How unique are $U$ and $V$ in the Singular Value Decomposition?

Let $A = U_1 \Sigma V_1^* = U_2 \Sigma V_2^*$. Let us assume that $\Sigma$ has distinct diagonal elements and that $A$ is tall. Then

$$A^* A = V_1 \Sigma^* \Sigma V_1^* = V_2 \Sigma^* \Sigma V_2^*.$$

From this, we get

$$\Sigma^* \Sigma V_1^* V_2 = V_1^* V_2 \Sigma^* \Sigma.$$

Notice that $\Sigma^* \Sigma$ is diagonal with all different diagonal elements (that’s why we needed $A$ to be tall) and $V_1^* V_2$ is unitary. Defining $V := V_1^* V_2$ and $D := \Sigma^* \Sigma$, we have

$$D V = V D.$$

Now, since $V$ and $D$ commute, they have the same eigenvectors. But, $D$ is a diagonal matrix with distinct diagonal elements (i.e., distinct eigenvalues), so it’s eigenvectors are the elements of the canon basis. That means that $V$ is diagonal too, which means that

$$V = \operatorname{diag}(e^{{\rm i}\varphi_1}, e^{{\rm i}\varphi_2}, \dots, e^{{\rm i}\varphi_n}),$$

for some $\varphi_i$, $i=1,\dots,n$.

In other words, $V_2 = V_1 V$. Plug that back in the formula for $A$ and you get

$$A = U_1 \Sigma V_1^* = U_2 \Sigma V_2^* = U_2 \Sigma V^* V_1^* = U_2 V^* \Sigma V_1^*.$$

So, $U_2 = U_1 V$ if $\Sigma$ (and, in extension, $A$) is square nonsingular. Other options, somewhat similar to this, are possible if $\Sigma$ has zeroes on the diagonal and/or is rectangular.

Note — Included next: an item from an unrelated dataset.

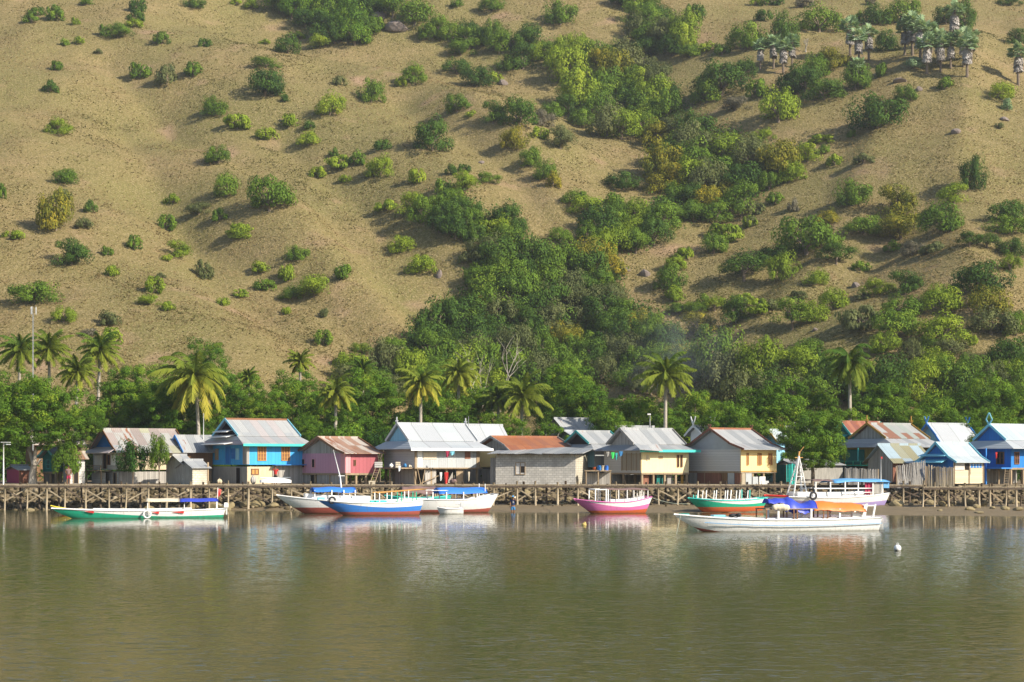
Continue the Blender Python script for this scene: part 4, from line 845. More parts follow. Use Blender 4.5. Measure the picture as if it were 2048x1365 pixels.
# ------------------------------------------------------------------ boats
def boat(label, xb, xs, yw, d, B, bands, mats, sheer=(.75, .55, .2), draft=.35, rake=1.0, srake=.35, stern=.6, turn=12, cat="boat", full=.42, group="boats moored off the village", flare=.35, inner='beige', name="boat", gun=None):
    """bow column, stern column, waterline row. sheer = height amidships, extra rise at bow and at stern"""
    rz = R(turn); L = (X(xs, d) - X(xb, d)) / math.cos(rz); cx = (X(xb, d) + X(xs, d)) / 2
    t = thing(name, label, cat, (cx, d, Z(yw, d) if yw < 1026 else 0.0), rz, group); S = 36
    z1, b2, rise = bands; m = MB(); st = []; seg = [0] * 4 + [1] * 4 + [2] * 3; nr = 12
    for i in range(S + 1):
        u = i / S; b = B / 2 * (math.sin(math.pi / 2 * min(u / full, 1)) ** .85) * (1 if u < full else 1 - (1 - stern) * ((u - full) / (1 - full)) ** 2)
        zs = sheer[0] + sheer[1] * max(0, 1 - u / .55) ** 2 + sheer[2] * max(0, (u - .55) / .45) ** 2; zk = -draft + (draft * .25) * (1 - u) ** 6 + .3 * draft * max(0, (u - .7) / .3) ** 2
        zz1 = z1(u) if callable(z1) else z1 + .35 * sheer[2] * max(0, (u - .6) / .4) ** 2
        v1 = min(max((zz1 - zk) / (zs - zk), .02), .95); v2 = b2 + (1 - b2) * rise * max(0, 1 - max(0, u - .08) / .6) ** 1.3; v2 = min(max(v2, v1 + .01), .999)
        rows = [v1 * q / 4 for q in range(4)] + [v1 + (v2 - v1) * q / 4 for q in range(4)] + [v2 + (1 - v2) * q / 3 for q in range(4)]
        ring = []
        for v in rows:
            x = -L / 2 + L * u + rake * (1 - v) ** 1.2 * (1 - u) ** 5 + srake * (v - 1) * u ** 6
            ring.append((x, b * (v ** flare if v > 0 else 0.02), zk + (zs - zk) * v))
        st.append(ring)
    for sgn in (-1, 1):
        n0 = len(m.v); m.v += [(x, sgn * max(y, .015), z) for ring in st for x, y, z in ring]
        for i in range(S):
            for j in range(nr - 1):
                q = i * nr + j; f = (q, q + nr, q + nr + 1, q + 1)
                m.f.append([c + n0 for c in (f if sgn > 0 else f[::-1])]); m.m.append(seg[j]); m.sm.append(True)
    a = len(m.v); ring = st[-1]; m.v += [(x, s * y, z) for s in (-1, 1) for x, y, z in ring]; top = 2
    for j in range(nr - 1): m.f.append([a + j, a + nr + j, a + nr + j + 1, a + j + 1]); m.m.append(seg[j]); m.sm.append(False)
    hull = m.build("hull", [M[k] for k in mats], t)
    dk_ = MB(); vv = []; fs = []
    for i in range(S + 1): x, y, z = st[i][-1]; vv += [(x, -max(y - .05, .01), z - .13), (x, max(y - .05, .01), z - .13)]
    for i in range(S): fs.append((2 * i, 2 * i + 2, 2 * i + 3, 2 * i + 1))
    dk_.add(vv, fs); dk_.build("deck", M[inner], t)
    r = MB()
    for sgn in (-1, 1): r.tube([(ring[-1][0], sgn * max(ring[-1][1], .02), ring[-1][2] + .02) for ring in st], .05, 6)
    r.tube([(st[-1][-1][0], -st[-1][-1][1], st[-1][-1][2] + .02), (st[-1][-1][0], st[-1][-1][1], st[-1][-1][2] + .02)], .05, 6)
    r.build("gunwale", M[gun or mats[top]], t)
    def at(px, side=-1, in_=.12):                   # gunwale point below a photo column
        xl = (X(px, d) - cx) / math.cos(rz); u = min(max(xl / L + .5, 0), 1); i = min(int(u * S), S - 1); f = u * S - i
        z = st[i][-1][2] * (1 - f) + st[i + 1][-1][2] * f; b = st[i][-1][1] * (1 - f) + st[i + 1][-1][1] * f
        return Vector((xl, side * max(b - in_, 0), z))
    t["_"] = 0; del t["_"]; zb = t.location.z
    return t, at, (lambda py: Z(py, d) - zb), L
def post_pair(t, at, pxs, ztop, mat, w_=.07, lean=0.0, name="post"):
    for px in pxs:
        for s in (-1, 1): p = at(px, s); MB().bar((p.x, p.y, p.z - .1), (p.x + lean, p.y, ztop(px) if callable(ztop) else ztop), w_).build(name, mat, t)
def canopy(t, at, x0, x1, zfun, mat, width=None, sag=.08, name="canopy", over=.12, crown=.16, n=14, rag=.0, flap=.0):
    m = MB(); vs = []; K = 6; g = random.Random(int(x0))
    for i in range(n + 1):
        f = i / n; px = x0 + (x1 - x0) * f; p = at(px, 1, 0); b = (width / 2 if width else p.y + over)
        for k in range(K + 1):
            q = -1 + 2 * k / K; vs.append((at(px, 1).x, q * b, zfun(f) + crown * (1 - q * q) - sag * math.sin(f * 5.3 + x0) ** 2 + g.uniform(-1, 1) * rag * .5 - (flap * (.8 + .22 * math.sin(f * 4.1 + x1) + g.uniform(-.08, .08)) if k in (0, K) else 0)))
    N_ = len(vs); vs += [(a, b, c - .025) for a, b, c in vs]; fs = []
    for i in range(n):
        for k in range(K): q = i * (K + 1) + k; fs += [(q, q + K + 1, q + K + 2, q + 1), (N_ + q, N_ + q + 1, N_ + q + K + 2, N_ + q + K + 1)]
    for i in range(n): 
        for k in (0, K): q = i * (K + 1) + k; fs.append((q, N_ + q, N_ + q + K + 1, q + K + 1))
    for k in range(K):
        for i in (0, n): q = i * (K + 1) + k; fs.append((q, q + 1, N_ + q + 1, N_ + q))
    m.add(vs, fs, 0, True); return m.build(name, mat, t)
def coaming(t, at, x0, x1, hgt, mat, in_=.28, name="coaming", h1=None):
    m = MB(); n = 12; h1 = hgt if h1 is None else h1
    P = [[at(x0 + (x1 - x0) * i / n, s, in_) for i in range(n + 1)] for s in (-1, 1)]
    hs = [hgt + (h1 - hgt) * i / n for i in range(n + 1)]
    vs = []; 
    for i in range(n + 1):
        for s in (0, 1): p = P[s][i]; vs += [(p.x, p.y, p.z - .15), (p.x, p.y * .94, p.z + hs[i])]
    fs = []
    for i in range(n):
        a, b = 4 * i, 4 * i + 4; fs += [(a, b, b + 1, a + 1), (a + 2, a + 3, b + 3, b + 2), (a + 1, b + 1, b + 3, a + 3)]
    fs += [(0, 1, 3, 2), (4 * n, 4 * n + 2, 4 * n + 3, 4 * n + 1)]; m.add(vs, fs); return m.build(name, mat, t)
def rail(t, at, x0, x1, z, mat, side=(-1, 1), r=.03, name="rail"):
    for s in side: MB().tube([(at(x0 + (x1 - x0) * i / 6, s).x, at(x0 + (x1 - x0) * i / 6, s).y, z(x0 + (x1 - x0) * i / 6) if callable(z) else z) for i in range(7)], r, 6).build(name, mat, t)
def torus(m, c, Rr, r, ax='y', n=18, k=8):
    vs = []; fs = []
    for i in range(n):
        a = 2 * math.pi * i / n
        for j in range(k): b = 2 * math.pi * j / k; q = Rr + r * math.cos(b); p = (q * math.cos(a), r * math.sin(b), q * math.sin(a)); vs.append((c[0] + p[0], c[1] + p[1], c[2] + p[2]))
    for i in range(n):
        for j in range(k): fs.append((i * k + j, ((i + 1) % n) * k + j, ((i + 1) % n) * k + (j + 1) % k, i * k + (j + 1) % k))
    m.add(vs, fs, 0, True)
def hang_ring(t, p, Rr, r, mat, label, name="life_ring", cat="life ring"):
    wp = t.matrix_basis @ Vector(p) if False else Matrix.Translation(t.location) @ Matrix.Rotation(t.rotation_euler.z, 4, 'Z') @ Vector(p)
    m = MB(); torus(m, (0, 0, 0), Rr, r); o = m.build(name, mat); o.location = wp; o.rotation_euler = (0, 0, t.rotation_euler.z); return tag(o, label, cat)
def outboard(t, p, mat, s=1.0):
    m = MB(); m.box(p + Vector((.12 * s, 0, .28 * s)), (.34 * s, .26 * s, .30 * s)); m.box(p + Vector((.10 * s, 0, .47 * s)), (.26 * s, .2 * s, .09 * s)); mt = m.build("outboard_motor", mat, t)
    m = MB(); m.box(p + Vector((.14 * s, 0, -.15 * s)), (.12 * s, .09 * s, .6 * s)); m.bar(p + Vector((0, 0, .3 * s)), p + Vector((-.5 * s, .1, .36 * s)), .04); m.build("motor_leg", M['metal'], mt)
def rope(p0, p1, sag, label, r=.018, mat=None):
    p0, p1 = Vector(p0), Vector(p1); m = MB(); m.tube([p0.lerp(p1, i / 14) - Vector((0, 0, sag * math.sin(math.pi * i / 14))) for i in range(15)], r, 5); o = m.build("mooring_rope", mat or M['rope']); return tag(o, label, "rope")
# green and white long boat
t, at, z, L = boat("long low green and white boat with a beige and blue sunshade", 110, 446, 1037, 134, 1.5, (-.05, .50, 1), ['redbrown', 'hullgreen', 'hullwhite'], (.52, .20, .12), .25, 1.9, .2, .5, 10, flare=.26)
tl = t
for px, wd in ((174, 18), (303, 14), (343, 22)):
    p, q = at(px, -1, -.01), at(px + wd, -1, -.01); m = MB(); m.add([(p.x, p.y - .03, p.z - .10), (q.x, q.y - .03, q.z - .20), (q.x, q.y - .03, q.z - .04), (p.x, p.y + .02, p.z - .10), (q.x, q.y + .02, q.z - .20), (q.x, q.y + .02, q.z - .04)], [(0, 1, 2), (5, 4, 3), (0, 3, 4, 1), (1, 4, 5, 2), (2, 5, 3, 0)]); m.build("red_wedge", M['red'], t)
coaming(t, at, 190, 380, .14, M['hullwhite'], .2, "washboard", .2); zc = z(1003)
post_pair(t, at, (295, 366, 429), zc, M['white'], .06); canopy(t, at, 292, 357, lambda f: zc, M['beige'], 1.5, .02, crown=.22); canopy(t, at, 357, 432, lambda f: zc - .02 + .03 * f, M['tarpnavy'], 1.5, .03, crown=.22)
outboard(t, at(445, -1, .3), M['white'], .9); p = at(430, -1); m = MB(); m.bar((p.x, p.y, p.z), (p.x + .05, p.y, z(976)), .05); fp = m.build("flag_pole", M['white'], t)
m = MB(); m.add([(p.x + .06, p.y, z(978)), (p.x + .3, p.y + .05, z(980)), (p.x + .24, p.y - .04, z(990)), (p.x + .06, p.y, z(996)), (p.x + .06, p.y + .02, z(978)), (p.x + .3, p.y + .07, z(980)), (p.x + .24, p.y - .02, z(990)), (p.x + .06, p.y + .02, z(996))], [(0, 1, 2, 3), (7, 6, 5, 4), (0, 4, 5, 1), (1, 5, 6, 2), (2, 6, 7, 3)]); m.build("flag", M['red'], fp)
hang_ring(t, at(294, -1, -.08) + Vector((0, -.05, -.22)), .25, .06, M['white'], "white ring fender hung on the side of the green and white boat")
t, at, z, L = boat("small red and yellow canoe half hidden behind the green bow", 103, 215, 1028, 143, 1.0, (.0, .6, 0), ['red', 'red', 'yellowp'], (.35, .32, .05), .2, 1.3, .2, .5, 6, "canoe")
# white boat with red bottom
t, at, z, L = boat("white boat with a dull red bottom and bright blue canopy", 558, 860, 1029, 146.5, 2.7, (.50, .9, 0), ['redbrown', 'hullwhite', 'hullwhite'], (.95, .50, .2), .3, 2.6, .3, .6, 15, flare=.3)
coaming(t, at, 612, 736, .42, M['hullwhite'], .35); zc = z(980); post_pair(t, at, (628, 660, 683, 705), zc, M['white'], .08); canopy(t, at, 626, 708, lambda f: zc - .05 * abs(f - .4), M['tarpblue'], 2.3, .05, crown=.25, flap=.14); rail(t, at, 660, 706, z(992), M['white'])
p = at(686, 0, 0); p.y = 0; m = MB(); m.tube([(p.x, 0, p.z), (p.x - .2, 0, z(955)), (p.x - .75, 0, z(900))], [.07, .05, .03], 7); m.bar((p.x - .35, 0, z(952)), (p.x + .15, 0, z(952)), .05); m.build("mast", M['white'], t)
rope(t.location + Vector((0, 0, z(995))) + Vector((-L / 2 * math.cos(R(12)), -L / 2 * math.sin(R(12)), 0)), (X(515, 149), 149, .05), .3, "mooring rope from the white bow down to the water at left")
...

If $\Sigma$ has repeating diagonal elements, much more can be done to change $U$ and $V$ (for example, one or both can permute corresponding columns).

If $A$ is not thin, but wide, you can do the same thing by starting with $AA^*$.

So, to answer your question: for a square, nonsingular $A$, there is a nice relation between different pairs of $U$ and $V$ (multiplication by a unitary diagonal matrix, applied in the same way to the both of them). Otherwise, you get quite a bit more freedom, which I believe is hard to formalize.